これがカボチャではなく女性だったら、とんだナンパ野郎だぜ。おやおや、そんなに飛ばしていいのかい?体力の配分を間違えちゃいないかい?それに、お前さんが取り残したカボチャさんたちはたくさんいるのだよ。フォローしている僕に感謝したまえ、ふははははははは!
……などと心の中だけでつぶやきながら、黙々とちょっきん係の任務を遂行した。


昨日より作業には慣れたものの、今日は2つの点で準備不足となってしまった。

一つ目は、帽子を忘れたこと。
まぁ、なくたって仕事はできるが、炎天下での作業に変わりはないので、なにも被らないのは危ない。代替案として、タオルを頭に巻くことにした。TOKIOの松兄スタイルだ。この仕事が終わったら、博多大吉先生と一緒に飲みに行きたい。

二つ目は、長袖を着てこなかったこと。
昨日はタケオキクチ白Tの下に長袖のコンプレッションウェアを着ていったが、長袖はその1着しか持っていない。
長袖の服自体はあるのだが、厚手のロンTやパーカーぐらいしかないので、猛暑日に来ていくのはさすがに無謀すぎる。
やむなくユニクロの半袖ポロシャツで挑むことに。

この判断が仇となり、このあと僕は半袖の洗礼を受けることになるのであった。


長袖で作業しているときはあまり気にしていなかったが、カボチャの葉や茎には、小さな白いトゲがびっしり付いている。
これに半袖の腕を突っ込むとどうなるか。

めっちゃ痛くて、めっちゃ荒れるのだ。

その感覚はサランラップの刃に近く、刺さった部分から見る見るうちに赤くかぶれてしまう。

そして、めっちゃかゆい。蕁麻疹のようにかゆい。
掻いてはいけないのに掻いてしまう。掻くとさらにかゆくなる。そしてまた掻いてしまう。負のスパイラル。

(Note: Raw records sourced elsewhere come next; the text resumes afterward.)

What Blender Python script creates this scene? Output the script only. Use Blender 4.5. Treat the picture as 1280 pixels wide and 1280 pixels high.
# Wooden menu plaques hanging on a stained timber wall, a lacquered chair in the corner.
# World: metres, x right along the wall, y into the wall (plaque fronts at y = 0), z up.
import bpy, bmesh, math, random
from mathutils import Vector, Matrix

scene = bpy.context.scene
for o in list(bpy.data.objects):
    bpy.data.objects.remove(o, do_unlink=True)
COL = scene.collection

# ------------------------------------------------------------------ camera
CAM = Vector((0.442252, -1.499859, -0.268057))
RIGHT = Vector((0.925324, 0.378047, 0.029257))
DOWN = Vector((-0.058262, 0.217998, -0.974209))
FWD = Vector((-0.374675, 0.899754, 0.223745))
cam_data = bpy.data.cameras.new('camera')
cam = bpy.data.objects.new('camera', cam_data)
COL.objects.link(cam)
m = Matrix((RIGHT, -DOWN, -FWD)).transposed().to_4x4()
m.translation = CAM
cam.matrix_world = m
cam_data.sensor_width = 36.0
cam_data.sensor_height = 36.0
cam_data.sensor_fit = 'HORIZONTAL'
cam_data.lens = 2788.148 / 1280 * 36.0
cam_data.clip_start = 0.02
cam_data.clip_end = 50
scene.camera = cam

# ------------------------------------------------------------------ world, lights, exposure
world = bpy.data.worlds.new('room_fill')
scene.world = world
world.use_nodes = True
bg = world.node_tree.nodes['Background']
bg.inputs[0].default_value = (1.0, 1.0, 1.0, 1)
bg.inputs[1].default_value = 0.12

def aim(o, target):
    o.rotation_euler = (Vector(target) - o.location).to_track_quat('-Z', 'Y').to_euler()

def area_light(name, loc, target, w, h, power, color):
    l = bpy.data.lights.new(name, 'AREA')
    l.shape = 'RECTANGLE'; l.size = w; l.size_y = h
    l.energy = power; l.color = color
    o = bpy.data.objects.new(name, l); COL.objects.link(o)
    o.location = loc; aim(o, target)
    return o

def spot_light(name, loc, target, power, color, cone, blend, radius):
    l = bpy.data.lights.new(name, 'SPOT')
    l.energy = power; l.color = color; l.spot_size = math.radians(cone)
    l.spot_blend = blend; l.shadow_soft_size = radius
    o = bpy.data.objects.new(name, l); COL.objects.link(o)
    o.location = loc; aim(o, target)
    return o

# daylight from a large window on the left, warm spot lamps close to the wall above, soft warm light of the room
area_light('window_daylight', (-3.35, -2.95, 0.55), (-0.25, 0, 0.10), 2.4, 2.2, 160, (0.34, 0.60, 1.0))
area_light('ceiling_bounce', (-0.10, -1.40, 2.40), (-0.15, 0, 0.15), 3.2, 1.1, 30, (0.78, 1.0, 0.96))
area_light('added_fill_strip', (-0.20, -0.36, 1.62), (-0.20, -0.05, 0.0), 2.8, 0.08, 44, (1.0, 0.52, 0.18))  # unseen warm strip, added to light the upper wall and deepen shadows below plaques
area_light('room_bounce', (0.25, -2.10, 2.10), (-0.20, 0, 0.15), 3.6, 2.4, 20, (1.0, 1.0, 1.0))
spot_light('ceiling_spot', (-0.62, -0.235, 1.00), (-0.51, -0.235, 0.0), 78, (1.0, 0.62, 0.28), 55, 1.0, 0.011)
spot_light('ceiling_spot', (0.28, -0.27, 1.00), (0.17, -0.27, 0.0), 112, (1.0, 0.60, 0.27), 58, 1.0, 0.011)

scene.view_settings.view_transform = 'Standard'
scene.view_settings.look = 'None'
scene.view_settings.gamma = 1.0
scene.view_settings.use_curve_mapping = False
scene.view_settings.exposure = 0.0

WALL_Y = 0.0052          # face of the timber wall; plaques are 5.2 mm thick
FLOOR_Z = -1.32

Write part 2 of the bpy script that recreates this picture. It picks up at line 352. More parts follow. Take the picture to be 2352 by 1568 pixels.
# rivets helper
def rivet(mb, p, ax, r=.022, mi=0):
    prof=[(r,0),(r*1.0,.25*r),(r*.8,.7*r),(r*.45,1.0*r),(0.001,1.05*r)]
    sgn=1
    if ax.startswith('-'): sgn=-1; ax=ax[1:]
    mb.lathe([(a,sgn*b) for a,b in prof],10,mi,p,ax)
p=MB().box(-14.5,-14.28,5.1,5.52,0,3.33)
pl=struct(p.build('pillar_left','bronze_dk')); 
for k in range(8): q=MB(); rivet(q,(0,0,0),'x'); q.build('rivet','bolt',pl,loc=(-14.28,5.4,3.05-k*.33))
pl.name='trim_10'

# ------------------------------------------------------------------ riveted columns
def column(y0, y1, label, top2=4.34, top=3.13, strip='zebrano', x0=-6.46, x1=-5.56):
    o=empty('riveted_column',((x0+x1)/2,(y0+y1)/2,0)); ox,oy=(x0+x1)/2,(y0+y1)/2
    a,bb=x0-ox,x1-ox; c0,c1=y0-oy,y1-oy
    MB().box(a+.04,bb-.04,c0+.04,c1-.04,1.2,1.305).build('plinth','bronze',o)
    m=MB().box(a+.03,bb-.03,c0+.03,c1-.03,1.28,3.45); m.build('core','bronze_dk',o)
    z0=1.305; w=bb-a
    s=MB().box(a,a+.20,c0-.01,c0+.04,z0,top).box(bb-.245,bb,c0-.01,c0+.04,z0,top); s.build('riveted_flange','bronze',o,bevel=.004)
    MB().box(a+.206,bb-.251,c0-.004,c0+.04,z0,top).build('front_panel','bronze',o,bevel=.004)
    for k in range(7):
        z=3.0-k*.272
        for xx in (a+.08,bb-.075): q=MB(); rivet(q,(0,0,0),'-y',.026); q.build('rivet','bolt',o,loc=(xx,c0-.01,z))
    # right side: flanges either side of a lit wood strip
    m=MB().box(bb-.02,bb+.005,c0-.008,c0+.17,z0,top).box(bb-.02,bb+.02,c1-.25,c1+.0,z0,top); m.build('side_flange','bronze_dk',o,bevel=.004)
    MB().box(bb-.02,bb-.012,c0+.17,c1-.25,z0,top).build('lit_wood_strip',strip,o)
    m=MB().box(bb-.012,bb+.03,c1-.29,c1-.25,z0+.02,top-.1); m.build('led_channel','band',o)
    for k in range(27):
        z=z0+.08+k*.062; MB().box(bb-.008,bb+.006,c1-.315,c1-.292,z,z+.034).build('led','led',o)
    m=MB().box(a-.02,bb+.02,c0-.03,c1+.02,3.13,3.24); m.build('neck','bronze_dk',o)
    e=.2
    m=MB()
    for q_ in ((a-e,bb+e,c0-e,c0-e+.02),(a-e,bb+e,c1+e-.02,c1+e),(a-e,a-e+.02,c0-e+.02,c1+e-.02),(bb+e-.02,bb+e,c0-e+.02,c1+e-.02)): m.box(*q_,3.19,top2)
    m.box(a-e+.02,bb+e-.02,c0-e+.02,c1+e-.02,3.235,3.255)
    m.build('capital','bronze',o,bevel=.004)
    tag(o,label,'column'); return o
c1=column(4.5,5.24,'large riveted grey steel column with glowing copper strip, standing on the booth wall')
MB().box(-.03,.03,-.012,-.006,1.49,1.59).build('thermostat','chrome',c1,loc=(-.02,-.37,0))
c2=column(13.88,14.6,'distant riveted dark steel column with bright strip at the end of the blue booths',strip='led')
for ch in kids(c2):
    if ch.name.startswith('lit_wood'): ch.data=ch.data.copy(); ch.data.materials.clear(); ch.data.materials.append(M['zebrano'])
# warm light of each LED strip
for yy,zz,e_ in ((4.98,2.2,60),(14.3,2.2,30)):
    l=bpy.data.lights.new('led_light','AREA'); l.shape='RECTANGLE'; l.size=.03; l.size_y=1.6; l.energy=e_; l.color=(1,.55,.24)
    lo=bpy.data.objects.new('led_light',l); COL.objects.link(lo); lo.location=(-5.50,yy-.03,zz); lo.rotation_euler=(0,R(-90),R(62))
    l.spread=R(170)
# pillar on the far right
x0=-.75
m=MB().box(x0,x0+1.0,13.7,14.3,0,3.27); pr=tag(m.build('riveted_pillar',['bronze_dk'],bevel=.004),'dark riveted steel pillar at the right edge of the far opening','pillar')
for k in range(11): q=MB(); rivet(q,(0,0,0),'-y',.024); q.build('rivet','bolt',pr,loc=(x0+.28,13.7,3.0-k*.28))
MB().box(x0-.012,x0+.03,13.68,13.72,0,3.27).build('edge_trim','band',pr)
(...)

これに加え、強い日差しのせいで肌は焼ける。かぶれ&日焼けの悪魔超人タッグによるフルボッコ状態だ。

そんな危機的状況に陥りながらも、僕は真摯にカボチャさんたちと向き合っていった。うまくやればトゲは回避できる。へのつっぱりはいらんですよ。


火事場のクソ力を発揮しながら肌荒れと戦っていると、ある程度進んだところでポジションチェンジ。僕はコンテナ係に異動となった。両腕が安堵の表情を浮かべている。
そして、それまでちょっきん係をしていたグループではなく、もう一つのグループに出向となった。新たな気持ちで再スタートだ。

同じグループには、あの扇風機おじいがいる。
正直すでに彼に対する苦手意識が芽生えていたが、これは仕事だ。ビジネスの世界では、苦手な相手とのチームプレイを強いられることもある。私情は最低限に抑え、穏便にこなすのがデキる男ってもんよ。
さぁ、扇風機おじい。僕にカボチャさんたちを渡すがいい。
……などと心の中だけでつぶやきながら、黙々とコンテナ係の任務を遂行した。

しかし、ここで予想外の事態に陥る。

扇風機おじいが、カボチャさんを僕に投げ渡す。

それはわかる。そういう作業だもんね。



扇風機おじいが、カボチャさんを僕に「2個」投げ渡す。

……にこ!?

えっ、2個!?

2個のカボチャさんたちが弧を描き、僕の胸に激突する。


いってぇ!!!


鈍器じゃん!凶器じゃん!
なんでそんな渡し方するん!?
だれだよ!昨日僕に「そっと置いて?」っていったのは!

一部始終を横で見ていたバイトのお兄さんも、「えっ!同時!?」と目を丸くさせていた。
だよね?やっぱり2個投げっておかしいよね?
そう思ったものの、30代の若造が、80代であろう2個投げ扇風機おじいに物申すことなどできるはずもない。僕はただただ痛みに耐えながら、カボチャさん×2を受け続けた。

いやぁ、なにが腹立つって、自分だけ扇風機で涼しそうなんだもん。


なんやかんやで終業時間。昨日よりは、楽に作業を終えることができたと思う。
ペース配分が割とうまくいったので、疲労度はそこまで高くない。
雨はまったく降らなかったので、びしょ濡れにならなかった。
給料も、途中打ち切りになって減ることもなく、予定どおり満額支給。
2個投げ扇風機おじいの暴挙には面食らったが、今日は小言をいわれなかった。上出来だ。

農家さんから「これ余ったやつなので、よかったら持って帰ってください」と、トウモロコシを2本いただいた。もちろん、2個投げなどせず手渡しだ。これが本来あるべき人の姿なのではないか。


家に帰り、風呂に入る。
真っ赤になった両腕は、お湯を浴びると悲鳴を上げた。

そんなん2個投げ扇風機おじいのせいにして暖め合おう。